Written request -> Below is some material; transcribe all of it exactly.

Information provided ->
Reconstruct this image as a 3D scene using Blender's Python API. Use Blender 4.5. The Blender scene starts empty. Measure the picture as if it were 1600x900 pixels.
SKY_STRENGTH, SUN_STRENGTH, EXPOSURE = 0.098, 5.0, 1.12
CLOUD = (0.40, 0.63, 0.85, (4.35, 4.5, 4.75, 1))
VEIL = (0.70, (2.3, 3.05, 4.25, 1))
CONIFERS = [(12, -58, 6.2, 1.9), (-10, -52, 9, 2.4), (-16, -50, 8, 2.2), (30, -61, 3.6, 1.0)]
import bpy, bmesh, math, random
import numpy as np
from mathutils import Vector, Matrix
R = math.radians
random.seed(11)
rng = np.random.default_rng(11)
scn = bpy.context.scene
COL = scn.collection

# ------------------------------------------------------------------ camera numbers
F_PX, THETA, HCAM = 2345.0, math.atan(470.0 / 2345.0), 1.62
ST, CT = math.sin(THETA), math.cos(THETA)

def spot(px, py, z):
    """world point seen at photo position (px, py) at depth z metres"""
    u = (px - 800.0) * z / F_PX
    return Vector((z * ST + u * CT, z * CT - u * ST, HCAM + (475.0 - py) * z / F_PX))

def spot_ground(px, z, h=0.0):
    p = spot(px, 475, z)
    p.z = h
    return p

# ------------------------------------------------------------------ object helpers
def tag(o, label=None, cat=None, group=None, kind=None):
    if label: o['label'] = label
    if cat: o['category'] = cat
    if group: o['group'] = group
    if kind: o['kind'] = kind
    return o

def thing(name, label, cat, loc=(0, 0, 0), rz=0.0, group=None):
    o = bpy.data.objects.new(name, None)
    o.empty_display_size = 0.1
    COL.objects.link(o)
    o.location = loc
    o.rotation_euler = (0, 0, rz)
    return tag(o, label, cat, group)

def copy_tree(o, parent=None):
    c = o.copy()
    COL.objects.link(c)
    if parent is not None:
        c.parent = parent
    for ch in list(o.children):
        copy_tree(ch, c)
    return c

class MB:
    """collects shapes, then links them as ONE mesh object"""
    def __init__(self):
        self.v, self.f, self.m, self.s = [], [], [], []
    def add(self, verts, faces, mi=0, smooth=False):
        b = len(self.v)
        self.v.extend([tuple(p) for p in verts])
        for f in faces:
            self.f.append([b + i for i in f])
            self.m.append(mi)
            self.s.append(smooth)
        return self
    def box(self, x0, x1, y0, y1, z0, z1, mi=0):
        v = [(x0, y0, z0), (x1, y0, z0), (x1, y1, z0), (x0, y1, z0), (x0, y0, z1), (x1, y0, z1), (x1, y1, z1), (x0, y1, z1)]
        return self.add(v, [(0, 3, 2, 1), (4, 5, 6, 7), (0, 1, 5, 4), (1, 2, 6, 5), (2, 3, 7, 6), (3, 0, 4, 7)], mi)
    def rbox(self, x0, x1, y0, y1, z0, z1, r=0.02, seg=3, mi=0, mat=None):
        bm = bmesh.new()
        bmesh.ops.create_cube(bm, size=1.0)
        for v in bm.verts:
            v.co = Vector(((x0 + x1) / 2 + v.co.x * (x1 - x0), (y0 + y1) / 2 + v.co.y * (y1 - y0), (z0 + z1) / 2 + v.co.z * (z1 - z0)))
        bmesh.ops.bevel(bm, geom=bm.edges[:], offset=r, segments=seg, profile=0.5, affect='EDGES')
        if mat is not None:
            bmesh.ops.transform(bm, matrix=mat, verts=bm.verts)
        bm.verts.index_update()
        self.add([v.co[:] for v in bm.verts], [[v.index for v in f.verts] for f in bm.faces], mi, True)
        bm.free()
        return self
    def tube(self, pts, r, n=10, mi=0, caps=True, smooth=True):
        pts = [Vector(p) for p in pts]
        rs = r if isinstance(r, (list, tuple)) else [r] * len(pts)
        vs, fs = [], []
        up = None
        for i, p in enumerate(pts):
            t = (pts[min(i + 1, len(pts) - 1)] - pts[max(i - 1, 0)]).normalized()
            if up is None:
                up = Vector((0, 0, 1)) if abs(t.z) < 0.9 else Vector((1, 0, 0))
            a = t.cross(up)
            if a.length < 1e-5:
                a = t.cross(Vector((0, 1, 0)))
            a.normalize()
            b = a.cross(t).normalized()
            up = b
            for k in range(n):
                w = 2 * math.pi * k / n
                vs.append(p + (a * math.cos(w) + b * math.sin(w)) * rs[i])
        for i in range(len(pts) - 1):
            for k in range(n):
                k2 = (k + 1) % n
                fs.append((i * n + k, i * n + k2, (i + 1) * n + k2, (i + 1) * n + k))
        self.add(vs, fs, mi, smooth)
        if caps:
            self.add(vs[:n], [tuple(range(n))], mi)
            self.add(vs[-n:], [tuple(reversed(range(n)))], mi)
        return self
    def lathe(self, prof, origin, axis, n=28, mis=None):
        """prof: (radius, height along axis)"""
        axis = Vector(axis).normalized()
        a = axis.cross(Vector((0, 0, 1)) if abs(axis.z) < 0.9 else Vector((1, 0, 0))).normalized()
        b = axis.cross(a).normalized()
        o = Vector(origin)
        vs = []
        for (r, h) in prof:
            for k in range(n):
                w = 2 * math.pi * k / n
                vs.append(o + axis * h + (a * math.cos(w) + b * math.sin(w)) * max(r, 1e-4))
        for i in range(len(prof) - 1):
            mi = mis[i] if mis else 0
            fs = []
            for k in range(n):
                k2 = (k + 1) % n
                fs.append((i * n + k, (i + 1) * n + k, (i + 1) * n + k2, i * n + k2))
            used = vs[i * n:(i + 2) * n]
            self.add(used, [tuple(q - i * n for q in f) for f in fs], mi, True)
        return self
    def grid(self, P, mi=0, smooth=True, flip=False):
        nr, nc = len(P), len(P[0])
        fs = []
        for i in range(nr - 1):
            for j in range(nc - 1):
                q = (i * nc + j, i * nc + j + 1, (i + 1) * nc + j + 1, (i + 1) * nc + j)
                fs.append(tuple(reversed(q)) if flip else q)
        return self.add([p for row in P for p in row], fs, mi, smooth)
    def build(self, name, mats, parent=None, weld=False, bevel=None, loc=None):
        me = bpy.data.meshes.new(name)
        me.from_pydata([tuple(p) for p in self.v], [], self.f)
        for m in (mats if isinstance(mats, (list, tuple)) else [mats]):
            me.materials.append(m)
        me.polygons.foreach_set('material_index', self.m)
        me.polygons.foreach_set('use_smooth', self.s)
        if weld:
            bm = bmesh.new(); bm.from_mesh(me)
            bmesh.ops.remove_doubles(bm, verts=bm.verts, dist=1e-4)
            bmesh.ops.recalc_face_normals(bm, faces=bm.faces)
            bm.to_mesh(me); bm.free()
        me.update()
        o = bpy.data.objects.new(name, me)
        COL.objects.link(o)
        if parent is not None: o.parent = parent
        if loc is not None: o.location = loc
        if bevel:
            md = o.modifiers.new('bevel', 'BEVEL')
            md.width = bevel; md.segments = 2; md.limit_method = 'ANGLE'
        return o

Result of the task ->
Reconstruct this image as a 3D scene using Blender's Python API. Use Blender 4.5. The Blender scene starts empty. Measure the picture as if it were 1600x900 pixels.
SKY_STRENGTH, SUN_STRENGTH, EXPOSURE = 0.098, 5.0, 1.12
CLOUD = (0.40, 0.63, 0.85, (4.35, 4.5, 4.75, 1))
VEIL = (0.70, (2.3, 3.05, 4.25, 1))
CONIFERS = [(12, -58, 6.2, 1.9), (-10, -52, 9, 2.4), (-16, -50, 8, 2.2), (30, -61, 3.6, 1.0)]
import bpy, bmesh, math, random
import numpy as np
from mathutils import Vector, Matrix
R = math.radians
random.seed(11)
rng = np.random.default_rng(11)
scn = bpy.context.scene
COL = scn.collection

# ------------------------------------------------------------------ camera numbers
F_PX, THETA, HCAM = 2345.0, math.atan(470.0 / 2345.0), 1.62
ST, CT = math.sin(THETA), math.cos(THETA)

def spot(px, py, z):
    """world point seen at photo position (px, py) at depth z metres"""
    u = (px - 800.0) * z / F_PX
    return Vector((z * ST + u * CT, z * CT - u * ST, HCAM + (475.0 - py) * z / F_PX))

def spot_ground(px, z, h=0.0):
    p = spot(px, 475, z)
    p.z = h
    return p

# ------------------------------------------------------------------ object helpers
def tag(o, label=None, cat=None, group=None, kind=None):
    if label: o['label'] = label
    if cat: o['category'] = cat
    if group: o['group'] = group
    if kind: o['kind'] = kind
    return o

def thing(name, label, cat, loc=(0, 0, 0), rz=0.0, group=None):
    o = bpy.data.objects.new(name, None)
    o.empty_display_size = 0.1
    COL.objects.link(o)
    o.location = loc
    o.rotation_euler = (0, 0, rz)
    return tag(o, label, cat, group)

def copy_tree(o, parent=None):
    c = o.copy()
    COL.objects.link(c)
    if parent is not None:
        c.parent = parent
    for ch in list(o.children):
        copy_tree(ch, c)
    return c

class MB:
    """collects shapes, then links them as ONE mesh object"""
    def __init__(self):
        self.v, self.f, self.m, self.s = [], [], [], []
    def add(self, verts, faces, mi=0, smooth=False):
        b = len(self.v)
        self.v.extend([tuple(p) for p in verts])
        for f in faces:
            self.f.append([b + i for i in f])
            self.m.append(mi)
            self.s.append(smooth)
        return self
    def box(self, x0, x1, y0, y1, z0, z1, mi=0):
        v = [(x0, y0, z0), (x1, y0, z0), (x1, y1, z0), (x0, y1, z0), (x0, y0, z1), (x1, y0, z1), (x1, y1, z1), (x0, y1, z1)]
        return self.add(v, [(0, 3, 2, 1), (4, 5, 6, 7), (0, 1, 5, 4), (1, 2, 6, 5), (2, 3, 7, 6), (3, 0, 4, 7)], mi)
    def rbox(self, x0, x1, y0, y1, z0, z1, r=0.02, seg=3, mi=0, mat=None):
        bm = bmesh.new()
        bmesh.ops.create_cube(bm, size=1.0)
        for v in bm.verts:
            v.co = Vector(((x0 + x1) / 2 + v.co.x * (x1 - x0), (y0 + y1) / 2 + v.co.y * (y1 - y0), (z0 + z1) / 2 + v.co.z * (z1 - z0)))
        bmesh.ops.bevel(bm, geom=bm.edges[:], offset=r, segments=seg, profile=0.5, affect='EDGES')
        if mat is not None:
            bmesh.ops.transform(bm, matrix=mat, verts=bm.verts)
        bm.verts.index_update()
        self.add([v.co[:] for v in bm.verts], [[v.index for v in f.verts] for f in bm.faces], mi, True)
        bm.free()
        return self
    def tube(self, pts, r, n=10, mi=0, caps=True, smooth=True):
        pts = [Vector(p) for p in pts]
        rs = r if isinstance(r, (list, tuple)) else [r] * len(pts)
        vs, fs = [], []
        up = None
        for i, p in enumerate(pts):
            t = (pts[min(i + 1, len(pts) - 1)] - pts[max(i - 1, 0)]).normalized()
            if up is None:
                up = Vector((0, 0, 1)) if abs(t.z) < 0.9 else Vector((1, 0, 0))
            a = t.cross(up)
            if a.length < 1e-5:
                a = t.cross(Vector((0, 1, 0)))
            a.normalize()
            b = a.cross(t).normalized()
            up = b
            for k in range(n):
                w = 2 * math.pi * k / n
                vs.append(p + (a * math.cos(w) + b * math.sin(w)) * rs[i])
        for i in range(len(pts) - 1):
            for k in range(n):
                k2 = (k + 1) % n
                fs.append((i * n + k, i * n + k2, (i + 1) * n + k2, (i + 1) * n + k))
        self.add(vs, fs, mi, smooth)
        if caps:
            self.add(vs[:n], [tuple(range(n))], mi)
            self.add(vs[-n:], [tuple(reversed(range(n)))], mi)
        return self
    def lathe(self, prof, origin, axis, n=28, mis=None):
        """prof: (radius, height along axis)"""
        axis = Vector(axis).normalized()
        a = axis.cross(Vector((0, 0, 1)) if abs(axis.z) < 0.9 else Vector((1, 0, 0))).normalized()
        b = axis.cross(a).normalized()
        o = Vector(origin)
        vs = []
        for (r, h) in prof:
            for k in range(n):
                w = 2 * math.pi * k / n
                vs.append(o + axis * h + (a * math.cos(w) + b * math.sin(w)) * max(r, 1e-4))
        for i in range(len(prof) - 1):
            mi = mis[i] if mis else 0
            fs = []
            for k in range(n):
                k2 = (k + 1) % n
                fs.append((i * n + k, (i + 1) * n + k, (i + 1) * n + k2, i * n + k2))
            used = vs[i * n:(i + 2) * n]
            self.add(used, [tuple(q - i * n for q in f) for f in fs], mi, True)
        return self
    def grid(self, P, mi=0, smooth=True, flip=False):
        nr, nc = len(P), len(P[0])
        fs = []
        for i in range(nr - 1):
            for j in range(nc - 1):
                q = (i * nc + j, i * nc + j + 1, (i + 1) * nc + j + 1, (i + 1) * nc + j)
                fs.append(tuple(reversed(q)) if flip else q)
        return self.add([p for row in P for p in row], fs, mi, smooth)
    def build(self, name, mats, parent=None, weld=False, bevel=None, loc=None):
        me = bpy.data.meshes.new(name)
        me.from_pydata([tuple(p) for p in self.v], [], self.f)
        for m in (mats if isinstance(mats, (list, tuple)) else [mats]):
            me.materials.append(m)
        me.polygons.foreach_set('material_index', self.m)
        me.polygons.foreach_set('use_smooth', self.s)
        if weld:
            bm = bmesh.new(); bm.from_mesh(me)
            bmesh.ops.remove_doubles(bm, verts=bm.verts, dist=1e-4)
            bmesh.ops.recalc_face_normals(bm, faces=bm.faces)
            bm.to_mesh(me); bm.free()
        me.update()
        o = bpy.data.objects.new(name, me)
        COL.objects.link(o)
        if parent is not None: o.parent = parent
        if loc is not None: o.location = loc
        if bevel:
            md = o.modifiers.new('bevel', 'BEVEL')
            md.width = bevel; md.segments = 2; md.limit_method = 'ANGLE'
        return o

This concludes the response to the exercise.